_WORK REQUIRED_
Pull every line with the word "picture" out of the entries below.

_EXERCISE MATERIALS_
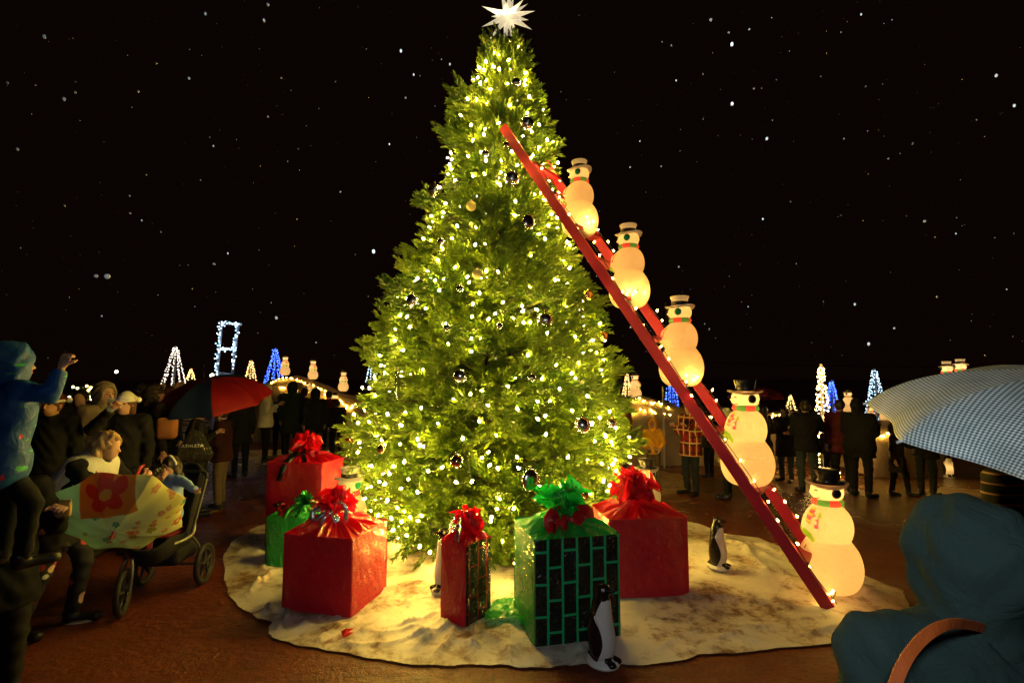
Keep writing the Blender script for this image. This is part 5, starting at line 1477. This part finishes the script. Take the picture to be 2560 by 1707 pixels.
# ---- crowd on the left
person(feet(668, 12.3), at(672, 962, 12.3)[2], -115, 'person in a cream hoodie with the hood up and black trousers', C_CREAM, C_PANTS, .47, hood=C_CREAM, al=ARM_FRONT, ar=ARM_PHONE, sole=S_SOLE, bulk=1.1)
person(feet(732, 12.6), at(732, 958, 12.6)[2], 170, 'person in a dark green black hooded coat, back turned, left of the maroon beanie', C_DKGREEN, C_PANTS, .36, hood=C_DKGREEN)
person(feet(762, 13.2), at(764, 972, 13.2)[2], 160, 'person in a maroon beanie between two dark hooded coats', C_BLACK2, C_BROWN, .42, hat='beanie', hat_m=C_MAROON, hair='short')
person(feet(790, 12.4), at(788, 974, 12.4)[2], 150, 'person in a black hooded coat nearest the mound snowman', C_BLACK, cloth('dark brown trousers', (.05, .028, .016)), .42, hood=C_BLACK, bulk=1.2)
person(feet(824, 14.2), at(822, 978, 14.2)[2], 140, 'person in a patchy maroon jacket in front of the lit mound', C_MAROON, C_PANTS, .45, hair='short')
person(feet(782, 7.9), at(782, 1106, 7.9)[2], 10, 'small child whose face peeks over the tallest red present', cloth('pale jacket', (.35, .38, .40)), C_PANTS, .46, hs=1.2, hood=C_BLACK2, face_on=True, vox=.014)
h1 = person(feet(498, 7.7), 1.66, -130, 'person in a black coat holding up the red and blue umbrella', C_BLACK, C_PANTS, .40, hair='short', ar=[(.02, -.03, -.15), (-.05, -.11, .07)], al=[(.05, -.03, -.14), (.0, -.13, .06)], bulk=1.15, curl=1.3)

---

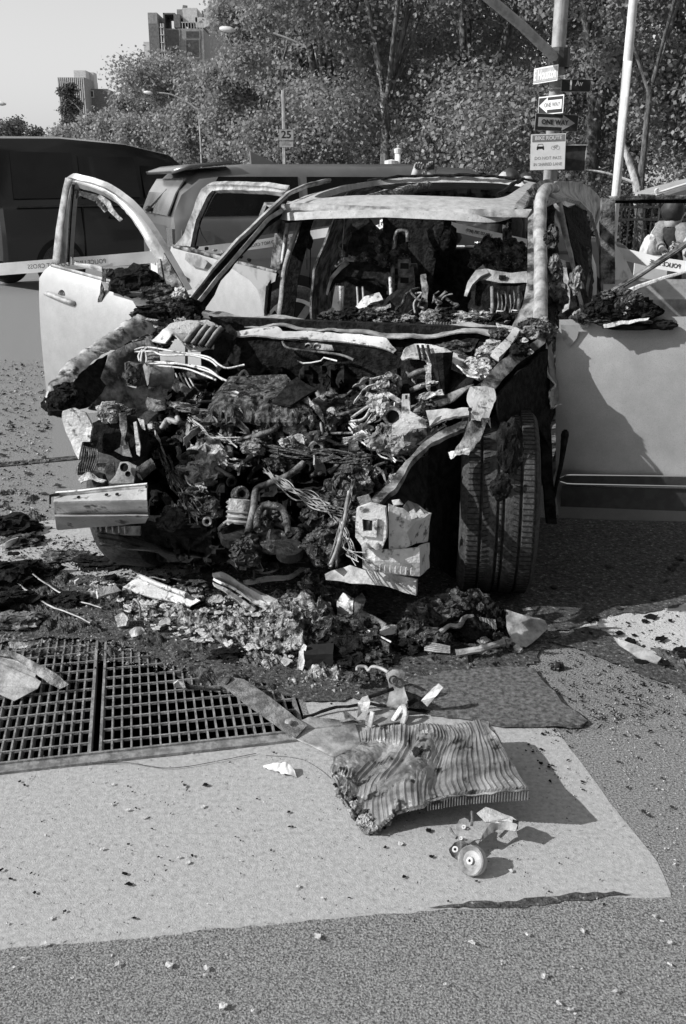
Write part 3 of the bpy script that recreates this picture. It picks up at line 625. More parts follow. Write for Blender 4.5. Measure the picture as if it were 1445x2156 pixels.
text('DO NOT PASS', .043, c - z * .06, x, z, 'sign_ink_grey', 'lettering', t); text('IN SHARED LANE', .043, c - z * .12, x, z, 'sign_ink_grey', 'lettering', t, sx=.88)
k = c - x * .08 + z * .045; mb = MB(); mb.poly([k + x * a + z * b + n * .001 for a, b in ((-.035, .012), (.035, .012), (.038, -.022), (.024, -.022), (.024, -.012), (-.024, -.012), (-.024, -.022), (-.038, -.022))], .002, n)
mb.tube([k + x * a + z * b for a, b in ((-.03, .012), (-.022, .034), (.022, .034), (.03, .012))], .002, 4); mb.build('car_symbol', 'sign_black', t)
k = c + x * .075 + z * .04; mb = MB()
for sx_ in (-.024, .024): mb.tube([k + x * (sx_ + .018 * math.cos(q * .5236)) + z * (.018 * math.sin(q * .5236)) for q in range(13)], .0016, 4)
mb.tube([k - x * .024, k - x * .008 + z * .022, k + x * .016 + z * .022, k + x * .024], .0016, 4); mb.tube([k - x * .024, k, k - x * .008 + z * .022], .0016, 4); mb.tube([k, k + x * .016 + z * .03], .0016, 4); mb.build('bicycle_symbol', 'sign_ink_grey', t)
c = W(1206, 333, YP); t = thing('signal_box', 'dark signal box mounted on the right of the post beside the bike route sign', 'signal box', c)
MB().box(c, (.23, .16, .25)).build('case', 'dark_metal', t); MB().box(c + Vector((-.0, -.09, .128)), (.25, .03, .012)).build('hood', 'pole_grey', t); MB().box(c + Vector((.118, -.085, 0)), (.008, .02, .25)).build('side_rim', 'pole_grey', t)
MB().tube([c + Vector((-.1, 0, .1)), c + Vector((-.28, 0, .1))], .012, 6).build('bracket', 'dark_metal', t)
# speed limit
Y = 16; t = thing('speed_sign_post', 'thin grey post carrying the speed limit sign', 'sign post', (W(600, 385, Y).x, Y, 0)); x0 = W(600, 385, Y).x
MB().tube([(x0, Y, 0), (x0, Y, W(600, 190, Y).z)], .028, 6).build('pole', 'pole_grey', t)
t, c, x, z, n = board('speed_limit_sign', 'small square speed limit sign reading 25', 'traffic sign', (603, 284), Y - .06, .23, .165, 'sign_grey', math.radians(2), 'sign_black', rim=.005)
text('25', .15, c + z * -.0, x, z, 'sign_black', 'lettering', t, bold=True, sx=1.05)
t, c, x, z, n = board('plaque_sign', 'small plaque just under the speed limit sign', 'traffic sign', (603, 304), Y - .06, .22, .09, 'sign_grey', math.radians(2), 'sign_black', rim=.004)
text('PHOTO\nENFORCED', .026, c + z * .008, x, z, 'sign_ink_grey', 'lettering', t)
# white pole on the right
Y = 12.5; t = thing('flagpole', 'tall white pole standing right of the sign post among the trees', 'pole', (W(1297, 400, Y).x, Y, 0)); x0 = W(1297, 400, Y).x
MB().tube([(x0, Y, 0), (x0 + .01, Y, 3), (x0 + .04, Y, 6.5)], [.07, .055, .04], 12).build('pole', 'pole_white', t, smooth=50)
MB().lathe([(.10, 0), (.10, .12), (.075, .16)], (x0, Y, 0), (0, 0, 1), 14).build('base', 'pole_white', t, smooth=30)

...

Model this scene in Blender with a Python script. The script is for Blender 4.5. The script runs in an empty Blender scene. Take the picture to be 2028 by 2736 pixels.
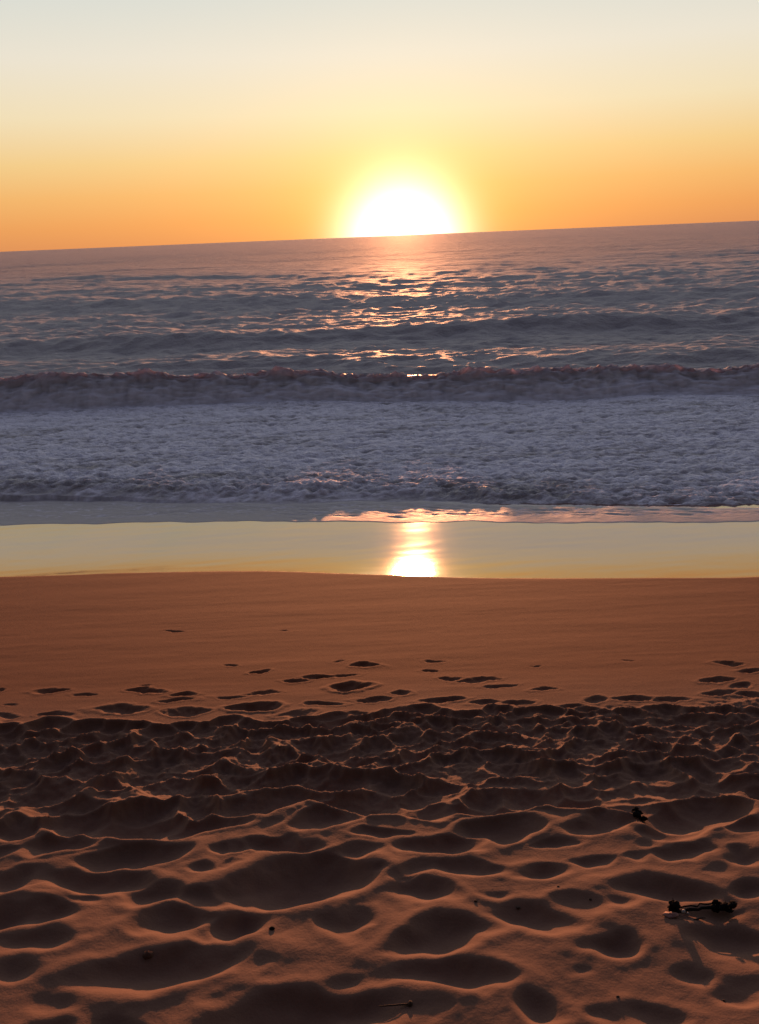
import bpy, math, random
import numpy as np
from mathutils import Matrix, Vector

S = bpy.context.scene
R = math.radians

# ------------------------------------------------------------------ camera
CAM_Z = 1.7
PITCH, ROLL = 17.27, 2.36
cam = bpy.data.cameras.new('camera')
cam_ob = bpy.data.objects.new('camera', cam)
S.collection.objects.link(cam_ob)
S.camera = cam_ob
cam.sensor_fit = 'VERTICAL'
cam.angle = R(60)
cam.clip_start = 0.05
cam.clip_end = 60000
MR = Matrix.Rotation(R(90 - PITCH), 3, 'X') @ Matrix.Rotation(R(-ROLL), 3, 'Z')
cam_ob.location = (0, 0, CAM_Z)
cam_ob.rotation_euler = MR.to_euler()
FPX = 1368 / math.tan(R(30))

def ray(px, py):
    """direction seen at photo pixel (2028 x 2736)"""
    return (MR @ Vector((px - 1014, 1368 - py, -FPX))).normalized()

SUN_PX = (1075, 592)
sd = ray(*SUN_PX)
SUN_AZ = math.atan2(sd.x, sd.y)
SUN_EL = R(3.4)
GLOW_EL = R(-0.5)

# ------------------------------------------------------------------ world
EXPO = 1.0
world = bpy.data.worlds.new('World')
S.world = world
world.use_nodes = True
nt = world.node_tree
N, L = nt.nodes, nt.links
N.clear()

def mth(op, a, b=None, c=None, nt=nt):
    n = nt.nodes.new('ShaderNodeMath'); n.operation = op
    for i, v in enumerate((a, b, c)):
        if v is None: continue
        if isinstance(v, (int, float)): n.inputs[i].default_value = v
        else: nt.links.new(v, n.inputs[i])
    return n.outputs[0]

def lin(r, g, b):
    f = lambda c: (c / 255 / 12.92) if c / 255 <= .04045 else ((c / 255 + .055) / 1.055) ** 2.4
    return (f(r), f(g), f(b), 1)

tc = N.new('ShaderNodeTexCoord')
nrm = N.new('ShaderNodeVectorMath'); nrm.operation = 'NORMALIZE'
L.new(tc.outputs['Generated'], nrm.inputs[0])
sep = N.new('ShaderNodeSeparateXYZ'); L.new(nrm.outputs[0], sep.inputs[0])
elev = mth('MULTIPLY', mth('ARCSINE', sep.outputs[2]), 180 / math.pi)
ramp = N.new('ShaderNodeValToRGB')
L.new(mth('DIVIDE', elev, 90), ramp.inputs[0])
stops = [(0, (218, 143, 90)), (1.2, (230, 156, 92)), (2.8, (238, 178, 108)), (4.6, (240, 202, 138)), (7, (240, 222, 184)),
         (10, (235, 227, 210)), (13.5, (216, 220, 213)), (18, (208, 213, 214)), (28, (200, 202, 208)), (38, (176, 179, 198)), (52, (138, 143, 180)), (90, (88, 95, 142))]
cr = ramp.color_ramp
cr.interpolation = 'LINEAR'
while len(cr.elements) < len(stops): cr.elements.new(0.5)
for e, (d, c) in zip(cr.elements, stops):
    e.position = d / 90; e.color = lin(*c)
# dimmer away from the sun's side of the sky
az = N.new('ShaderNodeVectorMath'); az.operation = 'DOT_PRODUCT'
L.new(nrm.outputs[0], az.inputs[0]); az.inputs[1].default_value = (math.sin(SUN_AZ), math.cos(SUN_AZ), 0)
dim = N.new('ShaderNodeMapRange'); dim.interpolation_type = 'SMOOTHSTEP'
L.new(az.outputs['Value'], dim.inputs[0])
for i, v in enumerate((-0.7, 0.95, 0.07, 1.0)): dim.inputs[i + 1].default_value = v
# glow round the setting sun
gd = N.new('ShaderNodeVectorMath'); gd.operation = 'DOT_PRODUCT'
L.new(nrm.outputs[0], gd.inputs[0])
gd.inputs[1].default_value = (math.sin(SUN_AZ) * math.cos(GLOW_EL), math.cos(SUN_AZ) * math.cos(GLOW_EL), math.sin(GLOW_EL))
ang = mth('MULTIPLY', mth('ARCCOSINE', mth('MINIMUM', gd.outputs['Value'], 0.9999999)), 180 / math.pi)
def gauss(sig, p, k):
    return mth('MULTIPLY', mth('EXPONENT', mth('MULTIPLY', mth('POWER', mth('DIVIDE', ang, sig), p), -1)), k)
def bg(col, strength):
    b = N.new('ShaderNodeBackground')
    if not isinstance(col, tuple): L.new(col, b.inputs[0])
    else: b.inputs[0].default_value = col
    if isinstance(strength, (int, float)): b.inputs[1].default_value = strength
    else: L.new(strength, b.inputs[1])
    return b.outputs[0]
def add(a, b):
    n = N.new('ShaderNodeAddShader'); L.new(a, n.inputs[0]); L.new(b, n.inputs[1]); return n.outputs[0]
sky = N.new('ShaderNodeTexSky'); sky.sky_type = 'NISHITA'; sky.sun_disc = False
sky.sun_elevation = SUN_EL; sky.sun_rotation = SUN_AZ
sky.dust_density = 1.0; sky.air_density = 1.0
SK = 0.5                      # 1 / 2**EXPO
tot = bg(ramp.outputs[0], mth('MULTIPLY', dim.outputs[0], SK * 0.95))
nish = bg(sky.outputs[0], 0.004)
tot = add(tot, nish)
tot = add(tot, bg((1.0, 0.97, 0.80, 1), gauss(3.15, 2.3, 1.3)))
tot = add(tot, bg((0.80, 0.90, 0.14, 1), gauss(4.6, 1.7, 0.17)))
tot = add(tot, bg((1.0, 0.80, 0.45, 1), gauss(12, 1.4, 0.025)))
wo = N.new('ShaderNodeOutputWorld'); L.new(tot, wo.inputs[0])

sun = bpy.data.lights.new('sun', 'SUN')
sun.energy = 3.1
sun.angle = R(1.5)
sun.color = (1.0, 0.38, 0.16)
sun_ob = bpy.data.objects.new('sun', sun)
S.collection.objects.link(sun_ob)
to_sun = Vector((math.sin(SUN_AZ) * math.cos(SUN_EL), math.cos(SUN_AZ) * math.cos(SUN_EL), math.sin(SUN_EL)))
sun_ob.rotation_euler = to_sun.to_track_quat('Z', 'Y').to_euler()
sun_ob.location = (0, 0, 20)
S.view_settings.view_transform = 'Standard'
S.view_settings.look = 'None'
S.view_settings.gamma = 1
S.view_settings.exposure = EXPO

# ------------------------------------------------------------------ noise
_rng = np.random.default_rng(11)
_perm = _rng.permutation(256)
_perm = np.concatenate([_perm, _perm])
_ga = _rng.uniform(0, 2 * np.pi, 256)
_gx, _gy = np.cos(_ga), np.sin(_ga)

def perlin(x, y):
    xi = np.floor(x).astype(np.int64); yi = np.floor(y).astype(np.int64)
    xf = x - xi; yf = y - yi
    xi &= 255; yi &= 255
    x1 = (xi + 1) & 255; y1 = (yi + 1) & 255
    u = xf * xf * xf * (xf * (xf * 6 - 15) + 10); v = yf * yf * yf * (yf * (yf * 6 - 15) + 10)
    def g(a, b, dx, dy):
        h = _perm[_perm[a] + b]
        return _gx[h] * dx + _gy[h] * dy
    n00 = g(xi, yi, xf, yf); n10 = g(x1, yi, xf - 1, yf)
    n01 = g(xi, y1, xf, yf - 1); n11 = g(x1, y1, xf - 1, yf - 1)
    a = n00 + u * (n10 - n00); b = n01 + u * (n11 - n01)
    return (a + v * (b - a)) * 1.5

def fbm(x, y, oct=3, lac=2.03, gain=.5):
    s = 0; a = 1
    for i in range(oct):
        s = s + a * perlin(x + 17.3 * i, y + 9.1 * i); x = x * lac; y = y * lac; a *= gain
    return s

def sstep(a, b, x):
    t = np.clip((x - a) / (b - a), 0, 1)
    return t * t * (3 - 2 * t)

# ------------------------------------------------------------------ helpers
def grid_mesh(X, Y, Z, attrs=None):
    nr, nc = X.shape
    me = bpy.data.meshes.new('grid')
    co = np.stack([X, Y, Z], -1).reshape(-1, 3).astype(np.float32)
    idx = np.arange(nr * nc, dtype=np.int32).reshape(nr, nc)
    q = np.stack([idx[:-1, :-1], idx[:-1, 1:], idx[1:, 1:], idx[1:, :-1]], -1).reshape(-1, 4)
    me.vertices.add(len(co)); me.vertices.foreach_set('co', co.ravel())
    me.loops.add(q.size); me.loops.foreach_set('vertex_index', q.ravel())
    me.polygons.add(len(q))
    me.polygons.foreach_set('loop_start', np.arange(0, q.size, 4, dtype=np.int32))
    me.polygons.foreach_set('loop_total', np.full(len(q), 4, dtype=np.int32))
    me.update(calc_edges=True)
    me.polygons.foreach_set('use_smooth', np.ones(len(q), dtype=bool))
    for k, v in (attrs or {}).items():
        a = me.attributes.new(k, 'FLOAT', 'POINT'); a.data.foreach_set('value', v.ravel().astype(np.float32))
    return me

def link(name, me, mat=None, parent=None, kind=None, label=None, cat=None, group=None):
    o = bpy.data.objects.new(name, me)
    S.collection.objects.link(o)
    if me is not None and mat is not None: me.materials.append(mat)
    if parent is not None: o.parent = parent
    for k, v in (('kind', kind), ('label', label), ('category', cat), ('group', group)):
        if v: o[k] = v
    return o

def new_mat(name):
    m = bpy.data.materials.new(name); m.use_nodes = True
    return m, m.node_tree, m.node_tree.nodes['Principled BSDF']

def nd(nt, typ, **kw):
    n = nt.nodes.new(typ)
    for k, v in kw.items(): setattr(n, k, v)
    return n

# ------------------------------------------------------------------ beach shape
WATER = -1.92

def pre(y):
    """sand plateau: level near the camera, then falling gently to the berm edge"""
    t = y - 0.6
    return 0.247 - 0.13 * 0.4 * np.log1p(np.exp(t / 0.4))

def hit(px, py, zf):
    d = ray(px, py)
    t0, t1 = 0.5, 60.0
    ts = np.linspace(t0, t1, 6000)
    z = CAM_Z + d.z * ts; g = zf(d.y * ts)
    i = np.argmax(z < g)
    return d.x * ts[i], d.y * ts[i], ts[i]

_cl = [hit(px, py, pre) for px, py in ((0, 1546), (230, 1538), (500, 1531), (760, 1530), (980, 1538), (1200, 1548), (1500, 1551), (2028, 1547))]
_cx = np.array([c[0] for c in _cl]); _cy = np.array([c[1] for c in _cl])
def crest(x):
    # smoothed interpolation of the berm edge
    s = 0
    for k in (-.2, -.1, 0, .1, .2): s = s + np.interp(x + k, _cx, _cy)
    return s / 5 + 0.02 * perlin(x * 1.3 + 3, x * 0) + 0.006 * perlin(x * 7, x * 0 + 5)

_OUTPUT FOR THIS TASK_
Keep writing the Blender script for this image. This is part 5, starting at line 1477. This part finishes the script. Take the picture to be 2560 by 1707 pixels.
Write part 3 of the bpy script that recreates this picture. It picks up at line 625. More parts follow. Write for Blender 4.5. Measure the picture as if it were 1445x2156 pixels.
Model this scene in Blender with a Python script. The script is for Blender 4.5. The script runs in an empty Blender scene. Take the picture to be 2028 by 2736 pixels.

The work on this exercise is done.